One real world anecdote tells it all. A friend in the construction business for more than a generation, and a builder of box stores for major brand names, had a contract pending to build another one. His long time bank, a super regional, has told him to get lost. This is a 100% no risk project, and he still got told to get lost. The play here is the XLF (puts are available) - and there are double (SKF) and triple (FAZ) inverse ETFs but they do not always move with the Dow Jones Financial Index as well as they should.
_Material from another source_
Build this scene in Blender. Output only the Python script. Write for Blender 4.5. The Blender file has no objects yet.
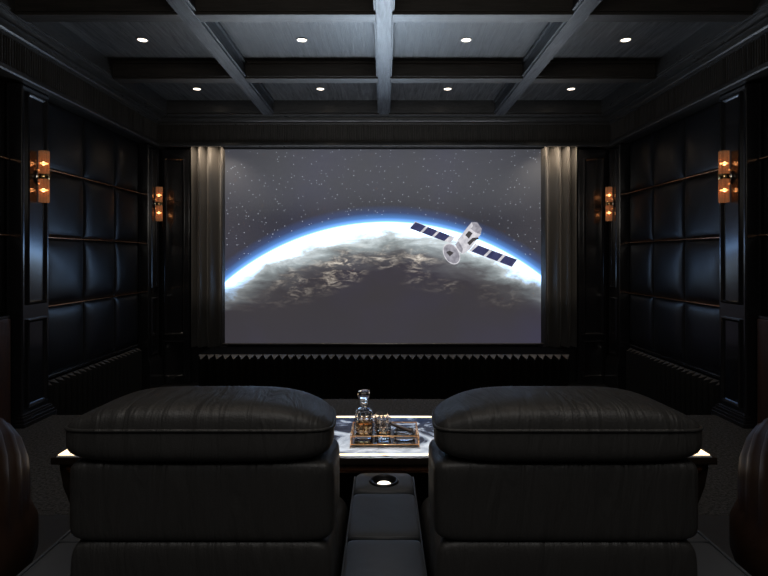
import bpy, bmesh, math, random
from mathutils import Vector
random.seed(7)
scn = bpy.context.scene
COL = scn.collection
F = 545.0; H = 1.4; HX = 384.0; HY = 257.0
PI = math.pi

# ------------------------------------------------------------------ helpers
def link(o, parent=None):
    COL.objects.link(o)
    if parent: o.parent = parent
    return o

def tag(o, label=None, cat=None, group=None, kind=None):
    if label: o['label'] = label
    if cat: o['category'] = cat
    if group: o['group'] = group
    if kind: o['kind'] = kind
    return o

def thing(name, label, cat, loc=(0, 0, 0), rz=0, group=None, kind=None):
    o = bpy.data.objects.new(name, None)
    o.empty_display_size = .1
    o.location = loc; o.rotation_euler = (0, 0, rz)
    link(o)
    return tag(o, label, cat, group, kind)

def obj(name, bm, mat, parent=None, smooth=False, bevel=0, loc=None, rot=None, seg=2, auto=None):
    bmesh.ops.recalc_face_normals(bm, faces=bm.faces)
    me = bpy.data.meshes.new(name)
    bm.to_mesh(me); bm.free()
    me.materials.append(mat)
    if smooth or auto:
        for p in me.polygons: p.use_smooth = True
    if auto:
        me.set_sharp_from_angle(angle=math.radians(auto))
    o = bpy.data.objects.new(name, me)
    link(o, parent)
    if loc: o.location = loc
    if rot: o.rotation_euler = rot
    if bevel:
        b = o.modifiers.new('Bevel', 'BEVEL'); b.width = bevel; b.segments = seg
        b.limit_method = 'ANGLE'; b.angle_limit = math.radians(40)
    return o

def box(bm, x0, x1, y0, y1, z0, z1):
    if x0 > x1: x0, x1 = x1, x0
    if y0 > y1: y0, y1 = y1, y0
    if z0 > z1: z0, z1 = z1, z0
    v = [bm.verts.new(p) for p in ((x0,y0,z0),(x1,y0,z0),(x1,y1,z0),(x0,y1,z0),(x0,y0,z1),(x1,y0,z1),(x1,y1,z1),(x0,y1,z1))]
    for f in ((3,2,1,0),(4,5,6,7),(0,1,5,4),(1,2,6,5),(2,3,7,6),(3,0,4,7)):
        bm.faces.new([v[i] for i in f])
    return bm

def boxes(*bs):
    bm = bmesh.new()
    for b in bs: box(bm, *b)
    return bm

def prism_xy(pts, z0, z1, bm=None):
    """vertical prism over a plan polygon"""
    bm = bm or bmesh.new()
    lo = [bm.verts.new((x, y, z0)) for x, y in pts]
    hi = [bm.verts.new((x, y, z1)) for x, y in pts]
    bm.faces.new(lo[::-1]); bm.faces.new(hi)
    n = len(pts)
    for i in range(n):
        bm.faces.new([lo[i], lo[(i+1) % n], hi[(i+1) % n], hi[i]])
    return bm

def lathe(prof, n=32, bm=None, power=None, cx=0, cy=0, cap=True):
    """prof: (r,z) list; power = superellipse exponent for squarish plans"""
    bm = bm or bmesh.new()
    rings = []
    for r, z in prof:
        ring = []
        for i in range(n):
            a = 2*PI*i/n
            c, s = math.cos(a), math.sin(a)
            k = 1.0
            if power: k = 1/((abs(c)**power+abs(s)**power)**(1/power))
            ring.append(bm.verts.new((cx+r*c*k, cy+r*s*k, z)))
        rings.append(ring)
    for a, b in zip(rings, rings[1:]):
        for i in range(n):
            bm.faces.new([a[i], a[(i+1) % n], b[(i+1) % n], b[i]])
    if cap:
        if prof[0][0] > 1e-5: bm.faces.new(rings[0][::-1])
        if prof[-1][0] > 1e-5: bm.faces.new(rings[-1])
    return bm

def tube(bm, pts, r, n=8, closed=False):
    pts = [Vector(p) for p in pts]
    rings = []
    m = len(pts)
    for i, p in enumerate(pts):
        if closed: d = pts[(i+1) % m]-pts[i-1]
        else: d = pts[min(i+1, m-1)]-pts[max(i-1, 0)]
        d.normalize()
        up = Vector((0, 0, 1)) if abs(d.z) < .9 else Vector((1, 0, 0))
        a = d.cross(up).normalized(); b = d.cross(a)
        rr = r[i] if isinstance(r, (list, tuple)) else r
        rings.append([bm.verts.new(p+(a*math.cos(2*PI*k/n)+b*math.sin(2*PI*k/n))*rr) for k in range(n)])
    pairs = list(zip(rings, rings[1:]))
    if closed: pairs.append((rings[-1], rings[0]))
    for A, B in pairs:
        for k in range(n):
            bm.faces.new([A[k], A[(k+1) % n], B[(k+1) % n], B[k]])
    if not closed:
        bm.faces.new(rings[0][::-1]); bm.faces.new(rings[-1])
    return bm

def puff(c, s, n=5.0, res=14, fn=None, bm=None):
    """cushion: a cube mapped onto a superquadric; s = half sizes"""
    bm = bm or bmesh.new()
    cache = {}
    def vert(p):
        key = tuple(round(q, 5) for q in p)
        if key in cache: return cache[key]
        k = (abs(p[0])**n+abs(p[1])**n+abs(p[2])**n)**(1/n)
        q = [p[0]/k, p[1]/k, p[2]/k]
        if fn: q = fn(q)
        v = bm.verts.new((c[0]+q[0]*s[0], c[1]+q[1]*s[1], c[2]+q[2]*s[2]))
        cache[key] = v
        return v
    def e(t): return math.sin(t*PI/2*.9)/math.sin(PI/2*.9)
    for ax in range(3):
        for sg in (-1, 1):
            for i in range(res):
                for j in range(res):
                    q = []
                    for (a, b) in ((i, j), (i+1, j), (i+1, j+1), (i, j+1)):
                        u = e(-1+2*a/res); v = e(-1+2*b/res)
                        p = [0, 0, 0]; p[ax] = sg; p[(ax+1) % 3] = u; p[(ax+2) % 3] = v
                        q.append(vert(p))
                    try: bm.faces.new(q if sg > 0 else q[::-1])
                    except ValueError: pass
    return bm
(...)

•Homebuilders: Everyone is excited about the nascent recovery in the housing market. That is the same as getting excited that the Jamaican bobsled team lost by fewer seconds than the last Olympics. New home starts were roughly 1.6 million at the peak; used to be, on Wall Street, one million was the bottom, time to buy the homebuilders. We are at a run rate less than 600,000 and these stocks and hopes are holding up. Foreclosures are at an all time high and will begin climbing again, based on mortgage default rates, in 2-3 months. A wave of resets hits in the second will set the stage for another spike early next year. These homes - 6-7 million over the next 30 months - compete with new home sales as many are sort of new. This sector has been kept afloat by not one but two pieces of legislation that no one talks about and fewer know about - tax rebates for past profits in the billions. That largesse is over and many homebuilder balance sheets are creaky. Who is going to refinance them? I could write a short book - and it would be like a novel - as to why home prices will be stuck, nationally, until 2012, maybe 2013 and this means lower revenues per unit and lower margins per unit sold by the homebuilders. The ETF here - and yes, it has puts - is the XHB. As for names -- start with the weakest balance sheets, sort of like finding the fattest sow among all the pigs.
•China: A bubble blowing up in slow motion, the air being let out by the Chinese government. I will write more on that in another post - but the ETFs with puts are the PGJ, focusing on the domestic Chinese economy, and the FXI, dominated by Hong Kong listed stocks. And with China will go many emerging markets.